> _Task objective_
Find every line below that contains the word "picture" and copy it out.

> _Source excerpt_
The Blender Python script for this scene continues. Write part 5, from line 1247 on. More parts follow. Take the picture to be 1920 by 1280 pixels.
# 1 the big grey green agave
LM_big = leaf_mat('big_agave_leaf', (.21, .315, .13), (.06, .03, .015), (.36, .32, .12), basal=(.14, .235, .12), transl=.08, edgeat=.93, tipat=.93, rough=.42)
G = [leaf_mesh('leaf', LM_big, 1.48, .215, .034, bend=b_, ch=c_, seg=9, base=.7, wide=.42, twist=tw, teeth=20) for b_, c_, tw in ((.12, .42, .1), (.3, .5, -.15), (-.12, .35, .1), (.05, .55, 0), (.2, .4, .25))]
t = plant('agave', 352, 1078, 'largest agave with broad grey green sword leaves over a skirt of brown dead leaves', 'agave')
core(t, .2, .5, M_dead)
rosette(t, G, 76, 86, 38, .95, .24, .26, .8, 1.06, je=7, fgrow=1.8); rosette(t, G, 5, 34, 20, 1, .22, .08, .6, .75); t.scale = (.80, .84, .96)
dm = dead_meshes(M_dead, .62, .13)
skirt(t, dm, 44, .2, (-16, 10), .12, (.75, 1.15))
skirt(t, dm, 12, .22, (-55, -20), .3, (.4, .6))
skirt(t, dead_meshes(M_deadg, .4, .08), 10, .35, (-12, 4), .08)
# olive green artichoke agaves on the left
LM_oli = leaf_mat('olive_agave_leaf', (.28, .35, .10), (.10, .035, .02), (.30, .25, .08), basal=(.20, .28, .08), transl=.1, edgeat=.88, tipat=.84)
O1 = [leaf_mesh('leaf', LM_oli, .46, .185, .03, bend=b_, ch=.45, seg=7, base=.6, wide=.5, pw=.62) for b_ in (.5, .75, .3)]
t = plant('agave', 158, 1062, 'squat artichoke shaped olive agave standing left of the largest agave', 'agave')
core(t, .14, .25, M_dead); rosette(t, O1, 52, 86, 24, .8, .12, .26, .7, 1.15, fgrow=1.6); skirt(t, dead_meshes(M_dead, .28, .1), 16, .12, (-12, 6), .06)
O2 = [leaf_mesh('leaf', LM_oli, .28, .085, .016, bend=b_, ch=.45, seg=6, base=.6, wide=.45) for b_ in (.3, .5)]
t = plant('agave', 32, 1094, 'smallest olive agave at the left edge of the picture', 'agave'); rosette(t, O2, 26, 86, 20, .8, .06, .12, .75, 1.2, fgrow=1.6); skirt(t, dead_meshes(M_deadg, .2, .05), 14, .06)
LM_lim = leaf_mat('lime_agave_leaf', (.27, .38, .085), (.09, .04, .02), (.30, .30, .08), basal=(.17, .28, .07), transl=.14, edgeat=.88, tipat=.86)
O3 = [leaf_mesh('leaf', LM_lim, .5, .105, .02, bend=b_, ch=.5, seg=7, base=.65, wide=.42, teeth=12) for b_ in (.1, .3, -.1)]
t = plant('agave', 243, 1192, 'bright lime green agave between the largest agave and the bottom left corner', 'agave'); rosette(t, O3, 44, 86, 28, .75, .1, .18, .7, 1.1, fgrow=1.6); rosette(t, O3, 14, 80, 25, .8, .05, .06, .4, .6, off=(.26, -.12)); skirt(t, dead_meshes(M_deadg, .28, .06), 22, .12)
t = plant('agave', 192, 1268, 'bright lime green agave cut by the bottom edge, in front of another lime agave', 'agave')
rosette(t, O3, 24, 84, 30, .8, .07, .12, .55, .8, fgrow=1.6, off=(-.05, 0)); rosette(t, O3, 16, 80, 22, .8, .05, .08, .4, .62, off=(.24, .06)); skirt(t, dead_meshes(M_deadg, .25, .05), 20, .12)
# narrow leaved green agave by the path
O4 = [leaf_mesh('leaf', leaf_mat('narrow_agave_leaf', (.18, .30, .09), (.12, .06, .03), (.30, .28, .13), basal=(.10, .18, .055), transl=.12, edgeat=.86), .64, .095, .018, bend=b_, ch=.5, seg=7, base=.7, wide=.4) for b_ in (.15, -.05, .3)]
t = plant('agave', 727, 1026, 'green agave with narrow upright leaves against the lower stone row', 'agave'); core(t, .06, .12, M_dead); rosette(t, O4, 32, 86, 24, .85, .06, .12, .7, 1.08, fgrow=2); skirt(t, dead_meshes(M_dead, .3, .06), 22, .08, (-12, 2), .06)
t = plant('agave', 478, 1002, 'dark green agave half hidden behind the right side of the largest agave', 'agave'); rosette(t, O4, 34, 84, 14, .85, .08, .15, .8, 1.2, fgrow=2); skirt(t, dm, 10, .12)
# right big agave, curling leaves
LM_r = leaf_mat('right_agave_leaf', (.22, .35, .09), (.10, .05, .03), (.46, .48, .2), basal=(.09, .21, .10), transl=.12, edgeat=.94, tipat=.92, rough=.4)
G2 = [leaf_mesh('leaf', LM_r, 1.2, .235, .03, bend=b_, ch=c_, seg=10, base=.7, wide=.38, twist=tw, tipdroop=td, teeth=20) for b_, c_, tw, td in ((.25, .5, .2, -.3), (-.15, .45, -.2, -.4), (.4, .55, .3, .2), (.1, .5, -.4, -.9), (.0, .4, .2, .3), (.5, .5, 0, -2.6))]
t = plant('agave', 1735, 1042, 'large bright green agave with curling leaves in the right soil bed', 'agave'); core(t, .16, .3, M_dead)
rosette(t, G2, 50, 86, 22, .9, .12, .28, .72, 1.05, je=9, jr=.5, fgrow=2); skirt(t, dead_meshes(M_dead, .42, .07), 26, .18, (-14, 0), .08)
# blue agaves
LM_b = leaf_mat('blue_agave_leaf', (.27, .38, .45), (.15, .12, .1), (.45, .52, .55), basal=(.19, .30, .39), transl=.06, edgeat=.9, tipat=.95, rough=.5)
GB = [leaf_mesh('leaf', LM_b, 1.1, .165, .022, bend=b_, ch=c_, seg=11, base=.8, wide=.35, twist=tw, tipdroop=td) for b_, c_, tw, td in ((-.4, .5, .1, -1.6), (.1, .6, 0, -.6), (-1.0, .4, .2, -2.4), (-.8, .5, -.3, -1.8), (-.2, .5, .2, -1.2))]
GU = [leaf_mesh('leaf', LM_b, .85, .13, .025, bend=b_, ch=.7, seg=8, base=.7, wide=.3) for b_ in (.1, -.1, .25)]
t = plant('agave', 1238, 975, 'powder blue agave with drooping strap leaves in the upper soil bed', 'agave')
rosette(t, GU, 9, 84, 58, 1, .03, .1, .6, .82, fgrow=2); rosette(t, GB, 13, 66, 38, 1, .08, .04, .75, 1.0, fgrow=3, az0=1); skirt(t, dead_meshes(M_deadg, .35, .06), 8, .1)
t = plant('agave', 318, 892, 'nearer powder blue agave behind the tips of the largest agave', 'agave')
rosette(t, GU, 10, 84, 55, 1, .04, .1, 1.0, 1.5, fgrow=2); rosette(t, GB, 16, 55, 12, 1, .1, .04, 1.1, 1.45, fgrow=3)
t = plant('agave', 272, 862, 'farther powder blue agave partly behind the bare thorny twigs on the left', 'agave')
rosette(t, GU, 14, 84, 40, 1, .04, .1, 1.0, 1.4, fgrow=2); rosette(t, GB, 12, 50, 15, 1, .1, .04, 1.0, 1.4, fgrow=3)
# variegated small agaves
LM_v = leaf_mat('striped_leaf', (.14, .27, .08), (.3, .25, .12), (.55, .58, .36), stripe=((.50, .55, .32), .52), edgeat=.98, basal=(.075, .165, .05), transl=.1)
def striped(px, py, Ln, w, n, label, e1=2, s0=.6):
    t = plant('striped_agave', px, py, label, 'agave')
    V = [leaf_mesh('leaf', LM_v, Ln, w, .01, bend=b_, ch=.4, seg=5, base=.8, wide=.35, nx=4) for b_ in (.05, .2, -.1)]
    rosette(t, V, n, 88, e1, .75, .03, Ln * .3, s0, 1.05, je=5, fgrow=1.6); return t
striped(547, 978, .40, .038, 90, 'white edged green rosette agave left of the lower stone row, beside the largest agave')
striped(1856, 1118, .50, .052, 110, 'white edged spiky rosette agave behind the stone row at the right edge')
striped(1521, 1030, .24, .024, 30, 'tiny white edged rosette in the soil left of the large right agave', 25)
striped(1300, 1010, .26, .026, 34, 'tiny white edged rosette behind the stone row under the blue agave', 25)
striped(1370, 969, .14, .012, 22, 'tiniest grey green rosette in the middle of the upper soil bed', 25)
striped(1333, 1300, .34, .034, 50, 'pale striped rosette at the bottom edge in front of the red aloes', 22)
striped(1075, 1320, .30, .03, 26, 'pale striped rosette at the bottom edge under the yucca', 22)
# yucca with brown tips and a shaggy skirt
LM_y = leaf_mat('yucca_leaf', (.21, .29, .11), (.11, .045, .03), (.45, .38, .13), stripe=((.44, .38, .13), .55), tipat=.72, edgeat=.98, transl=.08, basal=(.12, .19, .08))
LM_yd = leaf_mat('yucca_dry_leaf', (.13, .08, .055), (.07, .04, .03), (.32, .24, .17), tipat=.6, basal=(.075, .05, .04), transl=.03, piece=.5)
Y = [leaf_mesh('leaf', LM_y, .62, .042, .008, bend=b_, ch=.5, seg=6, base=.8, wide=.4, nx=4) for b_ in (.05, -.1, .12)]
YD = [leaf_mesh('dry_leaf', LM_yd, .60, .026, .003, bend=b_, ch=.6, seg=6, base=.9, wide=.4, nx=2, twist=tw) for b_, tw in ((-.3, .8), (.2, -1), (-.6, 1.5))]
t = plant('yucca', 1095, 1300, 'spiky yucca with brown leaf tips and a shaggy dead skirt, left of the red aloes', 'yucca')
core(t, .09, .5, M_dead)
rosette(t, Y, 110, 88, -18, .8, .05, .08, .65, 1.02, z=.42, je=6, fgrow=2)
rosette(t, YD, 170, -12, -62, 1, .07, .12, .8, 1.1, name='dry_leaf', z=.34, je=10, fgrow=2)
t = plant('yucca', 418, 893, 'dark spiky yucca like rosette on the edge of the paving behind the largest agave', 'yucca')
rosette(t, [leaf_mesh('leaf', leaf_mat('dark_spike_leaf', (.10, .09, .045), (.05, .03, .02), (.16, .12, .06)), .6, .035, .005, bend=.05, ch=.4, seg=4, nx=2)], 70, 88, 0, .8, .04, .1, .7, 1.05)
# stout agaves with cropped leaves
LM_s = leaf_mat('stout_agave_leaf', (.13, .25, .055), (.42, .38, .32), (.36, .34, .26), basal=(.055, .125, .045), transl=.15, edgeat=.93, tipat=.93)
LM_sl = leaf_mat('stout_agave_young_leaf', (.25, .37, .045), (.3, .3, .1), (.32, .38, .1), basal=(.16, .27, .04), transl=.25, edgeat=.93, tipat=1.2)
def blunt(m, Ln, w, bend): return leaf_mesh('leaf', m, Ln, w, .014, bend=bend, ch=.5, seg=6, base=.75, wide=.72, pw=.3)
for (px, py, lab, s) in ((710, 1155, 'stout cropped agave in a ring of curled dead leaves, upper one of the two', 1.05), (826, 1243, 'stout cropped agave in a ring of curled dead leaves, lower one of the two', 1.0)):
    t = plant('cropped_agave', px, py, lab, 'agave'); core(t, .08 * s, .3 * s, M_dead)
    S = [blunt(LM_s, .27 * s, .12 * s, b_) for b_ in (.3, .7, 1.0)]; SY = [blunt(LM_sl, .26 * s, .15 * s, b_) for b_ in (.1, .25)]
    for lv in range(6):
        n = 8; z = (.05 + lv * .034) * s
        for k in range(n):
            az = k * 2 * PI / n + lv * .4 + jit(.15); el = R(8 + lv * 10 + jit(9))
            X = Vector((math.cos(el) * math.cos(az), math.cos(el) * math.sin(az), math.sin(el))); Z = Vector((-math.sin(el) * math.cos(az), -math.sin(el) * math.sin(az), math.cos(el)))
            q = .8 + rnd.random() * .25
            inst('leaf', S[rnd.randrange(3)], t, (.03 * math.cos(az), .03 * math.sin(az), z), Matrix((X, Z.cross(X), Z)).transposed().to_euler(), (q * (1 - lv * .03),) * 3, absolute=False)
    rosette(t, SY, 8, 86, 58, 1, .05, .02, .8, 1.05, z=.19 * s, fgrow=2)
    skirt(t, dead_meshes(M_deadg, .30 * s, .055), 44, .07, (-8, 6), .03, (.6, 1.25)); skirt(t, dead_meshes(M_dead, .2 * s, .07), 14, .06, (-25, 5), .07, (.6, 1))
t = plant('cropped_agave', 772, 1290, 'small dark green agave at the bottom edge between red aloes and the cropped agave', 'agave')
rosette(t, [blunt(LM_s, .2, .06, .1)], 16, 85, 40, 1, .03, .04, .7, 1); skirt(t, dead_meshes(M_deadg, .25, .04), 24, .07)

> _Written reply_
The Blender Python script for this scene continues. Write part 5, from line 1247 on. More parts follow. Take the picture to be 1920 by 1280 pixels.
t = plant('agave', 32, 1094, 'smallest olive agave at the left edge of the picture', 'agave'); rosette(t, O2, 26, 86, 20, .8, .06, .12, .75, 1.2, fgrow=1.6); skirt(t, dead_meshes(M_deadg, .2, .05), 14, .06)